Nella parte più antica dell'Ode 8 c'è un riferimento ad una persecuzione che, quando l'Ode fu scritta, era cessata:

Sorgete e state ritti, voi che già eravate depressi. Voi che foste nel silenzio, parlate, perché la vostra bocca è stata aperta. Voi che foste disprezzati, ora sollevatevi ché è stata sollevata la vostra giustizia. ... Per voi pace è stata preparata, prima ancora che scoppiasse la vostra guerra.

Potremmo vedere da questi versi quanto sia avventata l'ipotesi che quando l'Odista, scrivendo dei suoi persecutori, dice di aver tenuto il silenzio davanti a loro, o di essere stato disprezzato senza ragione, doveva aver ricordato un'espressione del Cristo. Anche Harris, che ardentemente fa l'ipotesi ogni volta che crede di poterla fare, ammette che in quest'Ode “i santi sono passati attraverso una varietà di conflitti.

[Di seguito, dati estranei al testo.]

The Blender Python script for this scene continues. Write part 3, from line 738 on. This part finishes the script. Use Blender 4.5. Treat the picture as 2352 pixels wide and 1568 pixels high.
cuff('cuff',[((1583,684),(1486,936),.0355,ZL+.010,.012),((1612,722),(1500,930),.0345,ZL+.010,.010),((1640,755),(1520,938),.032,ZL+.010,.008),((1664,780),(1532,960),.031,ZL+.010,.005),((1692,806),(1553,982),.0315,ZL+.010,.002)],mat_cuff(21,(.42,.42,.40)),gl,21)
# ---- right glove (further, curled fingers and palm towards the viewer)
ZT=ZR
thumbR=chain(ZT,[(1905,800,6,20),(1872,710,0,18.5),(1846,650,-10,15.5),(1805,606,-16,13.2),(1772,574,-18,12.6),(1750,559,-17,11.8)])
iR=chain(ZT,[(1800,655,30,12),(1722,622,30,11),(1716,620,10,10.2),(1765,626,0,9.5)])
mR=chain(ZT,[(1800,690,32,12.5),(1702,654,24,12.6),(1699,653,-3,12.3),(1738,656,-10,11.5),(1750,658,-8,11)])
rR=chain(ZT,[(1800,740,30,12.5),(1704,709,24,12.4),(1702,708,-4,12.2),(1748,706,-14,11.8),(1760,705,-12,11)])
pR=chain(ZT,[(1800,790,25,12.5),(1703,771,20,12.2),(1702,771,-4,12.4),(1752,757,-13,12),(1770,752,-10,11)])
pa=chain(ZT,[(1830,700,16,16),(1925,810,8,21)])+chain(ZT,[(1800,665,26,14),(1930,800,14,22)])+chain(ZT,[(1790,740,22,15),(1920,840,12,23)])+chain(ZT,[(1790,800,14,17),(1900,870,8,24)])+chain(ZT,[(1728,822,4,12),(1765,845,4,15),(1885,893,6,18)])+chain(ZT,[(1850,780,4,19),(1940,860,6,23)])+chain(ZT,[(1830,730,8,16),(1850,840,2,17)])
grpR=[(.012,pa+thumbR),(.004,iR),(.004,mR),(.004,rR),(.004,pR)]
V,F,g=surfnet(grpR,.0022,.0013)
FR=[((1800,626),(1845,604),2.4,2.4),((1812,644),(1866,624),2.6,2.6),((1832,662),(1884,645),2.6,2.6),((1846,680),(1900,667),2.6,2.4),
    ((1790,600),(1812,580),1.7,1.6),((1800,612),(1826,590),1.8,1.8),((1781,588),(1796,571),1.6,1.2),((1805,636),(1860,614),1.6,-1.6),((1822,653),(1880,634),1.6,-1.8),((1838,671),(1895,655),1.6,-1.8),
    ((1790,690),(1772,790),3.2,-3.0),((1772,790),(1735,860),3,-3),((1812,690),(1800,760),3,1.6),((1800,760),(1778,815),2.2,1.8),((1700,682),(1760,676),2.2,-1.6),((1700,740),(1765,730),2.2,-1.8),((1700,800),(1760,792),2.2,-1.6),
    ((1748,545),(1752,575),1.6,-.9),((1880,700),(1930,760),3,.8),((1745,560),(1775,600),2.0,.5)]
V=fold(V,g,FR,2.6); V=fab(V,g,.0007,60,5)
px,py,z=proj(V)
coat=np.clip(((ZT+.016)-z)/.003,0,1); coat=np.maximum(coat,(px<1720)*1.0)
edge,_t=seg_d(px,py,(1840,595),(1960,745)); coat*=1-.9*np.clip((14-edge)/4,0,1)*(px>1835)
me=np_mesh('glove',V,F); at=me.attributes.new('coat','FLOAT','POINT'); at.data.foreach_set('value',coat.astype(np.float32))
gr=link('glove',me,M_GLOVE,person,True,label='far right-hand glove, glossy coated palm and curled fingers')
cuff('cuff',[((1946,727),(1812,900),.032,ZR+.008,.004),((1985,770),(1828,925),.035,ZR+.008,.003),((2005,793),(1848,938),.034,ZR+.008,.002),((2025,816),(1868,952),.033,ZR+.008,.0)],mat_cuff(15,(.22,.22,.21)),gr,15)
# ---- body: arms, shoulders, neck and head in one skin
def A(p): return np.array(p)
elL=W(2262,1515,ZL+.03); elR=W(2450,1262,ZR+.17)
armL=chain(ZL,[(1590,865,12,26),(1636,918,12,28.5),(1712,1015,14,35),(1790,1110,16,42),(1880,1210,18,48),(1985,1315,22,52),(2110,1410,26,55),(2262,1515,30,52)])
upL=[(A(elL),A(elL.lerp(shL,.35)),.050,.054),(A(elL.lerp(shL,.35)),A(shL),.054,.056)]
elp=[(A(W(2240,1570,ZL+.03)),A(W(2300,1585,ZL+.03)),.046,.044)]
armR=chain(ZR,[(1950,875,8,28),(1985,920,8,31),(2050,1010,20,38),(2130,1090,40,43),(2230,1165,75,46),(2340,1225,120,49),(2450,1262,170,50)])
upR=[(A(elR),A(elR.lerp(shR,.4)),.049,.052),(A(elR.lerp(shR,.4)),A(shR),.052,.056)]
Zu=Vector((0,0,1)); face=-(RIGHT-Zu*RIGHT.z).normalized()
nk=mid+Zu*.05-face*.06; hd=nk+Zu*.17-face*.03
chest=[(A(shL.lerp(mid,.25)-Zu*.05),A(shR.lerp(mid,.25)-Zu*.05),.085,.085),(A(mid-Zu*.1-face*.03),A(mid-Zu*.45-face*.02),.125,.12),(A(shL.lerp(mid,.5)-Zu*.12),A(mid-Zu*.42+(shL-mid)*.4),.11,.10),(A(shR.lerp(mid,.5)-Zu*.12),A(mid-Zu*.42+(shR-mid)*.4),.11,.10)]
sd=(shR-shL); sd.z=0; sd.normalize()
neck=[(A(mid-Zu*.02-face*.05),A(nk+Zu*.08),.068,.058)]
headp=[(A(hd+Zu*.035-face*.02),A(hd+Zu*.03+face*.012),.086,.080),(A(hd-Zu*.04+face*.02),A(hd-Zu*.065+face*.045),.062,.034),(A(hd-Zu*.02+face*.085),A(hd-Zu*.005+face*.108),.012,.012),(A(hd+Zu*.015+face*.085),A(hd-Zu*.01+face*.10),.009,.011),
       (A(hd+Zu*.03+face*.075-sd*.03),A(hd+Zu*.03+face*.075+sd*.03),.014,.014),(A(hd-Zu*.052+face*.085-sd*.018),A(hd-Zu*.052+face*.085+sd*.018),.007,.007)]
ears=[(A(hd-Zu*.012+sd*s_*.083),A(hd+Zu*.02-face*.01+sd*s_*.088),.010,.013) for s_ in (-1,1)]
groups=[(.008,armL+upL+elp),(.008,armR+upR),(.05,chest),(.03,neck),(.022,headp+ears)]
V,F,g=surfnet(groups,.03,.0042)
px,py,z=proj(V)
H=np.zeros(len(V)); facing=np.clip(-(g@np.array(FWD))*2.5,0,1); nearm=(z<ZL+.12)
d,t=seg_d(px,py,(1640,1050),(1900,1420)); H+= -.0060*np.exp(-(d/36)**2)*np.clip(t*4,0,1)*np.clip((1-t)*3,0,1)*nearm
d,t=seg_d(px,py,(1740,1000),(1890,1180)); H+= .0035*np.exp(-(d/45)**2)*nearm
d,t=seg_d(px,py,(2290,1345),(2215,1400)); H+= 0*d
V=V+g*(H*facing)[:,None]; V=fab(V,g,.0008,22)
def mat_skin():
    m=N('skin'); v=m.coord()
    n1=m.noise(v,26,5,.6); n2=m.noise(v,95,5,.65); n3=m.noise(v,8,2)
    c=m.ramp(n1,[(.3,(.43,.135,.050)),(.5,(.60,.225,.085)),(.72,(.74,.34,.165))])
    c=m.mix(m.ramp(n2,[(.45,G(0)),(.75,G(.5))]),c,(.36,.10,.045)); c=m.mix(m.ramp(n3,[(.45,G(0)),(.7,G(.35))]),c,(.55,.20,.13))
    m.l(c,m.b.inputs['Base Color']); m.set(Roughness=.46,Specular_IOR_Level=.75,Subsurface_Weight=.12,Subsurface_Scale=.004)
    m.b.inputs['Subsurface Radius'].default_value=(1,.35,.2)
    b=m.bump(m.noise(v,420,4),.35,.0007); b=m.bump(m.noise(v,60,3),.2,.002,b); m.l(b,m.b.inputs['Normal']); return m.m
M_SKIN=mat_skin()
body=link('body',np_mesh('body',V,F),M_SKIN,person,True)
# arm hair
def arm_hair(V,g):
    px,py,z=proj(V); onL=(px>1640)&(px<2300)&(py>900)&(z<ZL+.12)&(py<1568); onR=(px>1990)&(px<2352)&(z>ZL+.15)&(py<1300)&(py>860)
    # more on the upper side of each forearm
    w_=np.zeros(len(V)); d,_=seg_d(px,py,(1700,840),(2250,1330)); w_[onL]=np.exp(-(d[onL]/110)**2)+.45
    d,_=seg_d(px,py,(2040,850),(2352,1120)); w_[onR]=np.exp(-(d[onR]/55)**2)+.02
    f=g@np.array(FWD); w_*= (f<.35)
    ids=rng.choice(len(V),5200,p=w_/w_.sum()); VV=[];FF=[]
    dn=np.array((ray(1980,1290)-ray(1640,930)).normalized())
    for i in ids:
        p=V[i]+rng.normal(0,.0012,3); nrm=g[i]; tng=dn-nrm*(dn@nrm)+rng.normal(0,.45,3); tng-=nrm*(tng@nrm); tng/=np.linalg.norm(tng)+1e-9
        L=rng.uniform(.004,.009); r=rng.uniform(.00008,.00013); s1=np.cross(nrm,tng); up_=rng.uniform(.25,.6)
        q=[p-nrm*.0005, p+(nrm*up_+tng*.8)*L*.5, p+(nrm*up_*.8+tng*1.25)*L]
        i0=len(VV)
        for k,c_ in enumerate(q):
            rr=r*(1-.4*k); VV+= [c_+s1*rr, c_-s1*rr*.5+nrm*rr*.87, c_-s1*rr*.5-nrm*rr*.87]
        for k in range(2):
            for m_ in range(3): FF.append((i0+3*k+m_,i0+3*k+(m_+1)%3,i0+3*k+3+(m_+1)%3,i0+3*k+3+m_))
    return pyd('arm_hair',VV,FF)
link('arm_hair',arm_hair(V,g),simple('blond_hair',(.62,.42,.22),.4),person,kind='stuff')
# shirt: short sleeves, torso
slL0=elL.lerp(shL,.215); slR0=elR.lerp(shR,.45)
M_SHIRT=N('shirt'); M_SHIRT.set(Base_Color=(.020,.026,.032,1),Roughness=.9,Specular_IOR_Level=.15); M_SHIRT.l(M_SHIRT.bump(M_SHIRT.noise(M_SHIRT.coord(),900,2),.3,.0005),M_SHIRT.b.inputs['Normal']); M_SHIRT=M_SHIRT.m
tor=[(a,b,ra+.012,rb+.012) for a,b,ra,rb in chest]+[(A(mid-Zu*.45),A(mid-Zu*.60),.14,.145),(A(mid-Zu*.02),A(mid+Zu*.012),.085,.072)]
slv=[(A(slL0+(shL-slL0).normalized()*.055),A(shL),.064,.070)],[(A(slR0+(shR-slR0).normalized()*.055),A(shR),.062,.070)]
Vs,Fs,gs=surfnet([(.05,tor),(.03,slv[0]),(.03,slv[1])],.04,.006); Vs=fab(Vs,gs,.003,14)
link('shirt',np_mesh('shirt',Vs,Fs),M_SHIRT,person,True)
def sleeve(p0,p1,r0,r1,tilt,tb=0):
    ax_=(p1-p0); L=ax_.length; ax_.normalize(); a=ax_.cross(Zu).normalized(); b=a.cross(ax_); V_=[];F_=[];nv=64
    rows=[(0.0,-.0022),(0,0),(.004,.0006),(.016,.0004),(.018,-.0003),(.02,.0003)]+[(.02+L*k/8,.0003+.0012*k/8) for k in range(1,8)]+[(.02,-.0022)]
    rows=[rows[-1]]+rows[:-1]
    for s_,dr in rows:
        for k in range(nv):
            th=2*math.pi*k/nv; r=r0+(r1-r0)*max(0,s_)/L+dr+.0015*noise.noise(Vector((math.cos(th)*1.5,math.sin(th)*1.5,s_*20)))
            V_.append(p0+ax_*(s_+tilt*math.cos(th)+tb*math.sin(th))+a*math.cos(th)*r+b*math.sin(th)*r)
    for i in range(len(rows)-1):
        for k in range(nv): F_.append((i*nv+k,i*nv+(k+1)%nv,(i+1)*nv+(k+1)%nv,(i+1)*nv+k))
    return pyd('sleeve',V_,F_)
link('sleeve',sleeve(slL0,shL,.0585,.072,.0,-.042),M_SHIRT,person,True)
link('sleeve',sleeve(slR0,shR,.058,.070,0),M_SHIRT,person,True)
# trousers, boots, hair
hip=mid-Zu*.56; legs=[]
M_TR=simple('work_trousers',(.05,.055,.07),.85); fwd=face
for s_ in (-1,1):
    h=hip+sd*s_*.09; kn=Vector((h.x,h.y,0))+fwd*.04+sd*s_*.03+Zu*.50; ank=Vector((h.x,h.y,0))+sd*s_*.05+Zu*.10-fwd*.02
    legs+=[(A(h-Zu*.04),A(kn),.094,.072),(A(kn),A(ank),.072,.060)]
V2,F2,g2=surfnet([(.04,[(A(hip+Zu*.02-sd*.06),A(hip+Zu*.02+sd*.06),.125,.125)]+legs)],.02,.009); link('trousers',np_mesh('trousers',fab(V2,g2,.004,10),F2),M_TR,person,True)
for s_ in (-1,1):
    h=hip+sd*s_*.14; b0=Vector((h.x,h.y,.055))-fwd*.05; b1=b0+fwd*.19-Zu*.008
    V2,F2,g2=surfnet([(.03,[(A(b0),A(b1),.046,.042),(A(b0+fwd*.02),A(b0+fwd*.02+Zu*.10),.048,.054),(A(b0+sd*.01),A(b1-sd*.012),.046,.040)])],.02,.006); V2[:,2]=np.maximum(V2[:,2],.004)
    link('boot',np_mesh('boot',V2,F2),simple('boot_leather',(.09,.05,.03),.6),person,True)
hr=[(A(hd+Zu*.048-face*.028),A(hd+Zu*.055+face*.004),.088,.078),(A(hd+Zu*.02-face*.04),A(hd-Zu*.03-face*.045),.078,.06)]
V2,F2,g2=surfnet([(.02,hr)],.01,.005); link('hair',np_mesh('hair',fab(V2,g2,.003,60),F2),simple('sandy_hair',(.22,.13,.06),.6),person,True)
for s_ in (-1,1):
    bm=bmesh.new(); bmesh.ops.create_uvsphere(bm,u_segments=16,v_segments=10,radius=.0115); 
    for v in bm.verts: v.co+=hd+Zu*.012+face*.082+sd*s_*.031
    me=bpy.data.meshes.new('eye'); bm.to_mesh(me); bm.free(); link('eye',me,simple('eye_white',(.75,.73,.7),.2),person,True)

Evidentemente è trascorsa una lotta che non è coperta dal conflitto individuale per l'illuminazione e la libertà interiori”. Ma se in quest'Ode, perché non in altre?


NOTE


[12] Clemente Alessandrino, Stromata 4, 26:165.


[13] Ib., 4, 13:89.


[14] Ireneo, I, 21:5.

[15] Corp. Herm., 9:4.

[16] Dal momento che un cambiamento simile di numero si trova in alcuni dei salmi canonici non si può dedurre nessuna conclusione certa da ciò. Paragona i salmi 44, 66, 74, 108.

[17] De Carn. Res., 19. Hoc denique ingenio etiam in conloquiis saepe nostros decipere consuerunt, quasi et ipsi resurrectionem carnis admittant. “Vae”, inquiunt, “qui non in hac carne resurrexerit : ... Tacite autem secundum conscientiam suam hoc sentiunt : Vae, qui non, dum in hac carne est, cognoverit arcana haeretica; hoc est enim apud illos resurrectio”.

[18] Kyr. Chr., pag. 34.


[19] Specialmente De Somn., 1, § 181.

[20] Confronta la formula marcosiana citata in precedenza: “Ricevi dapprima da me e per me la Grazia, affinché tu sia ciò che sono io, e io ciò che sei tu”.

[21] Dal momento che è stato mostrato in precedenza (pag. 66) che i due versi immediatamente seguenti sono stati interpolati, la possibilità che questa riga sia parte dell'interpolazione non può essere esclusa.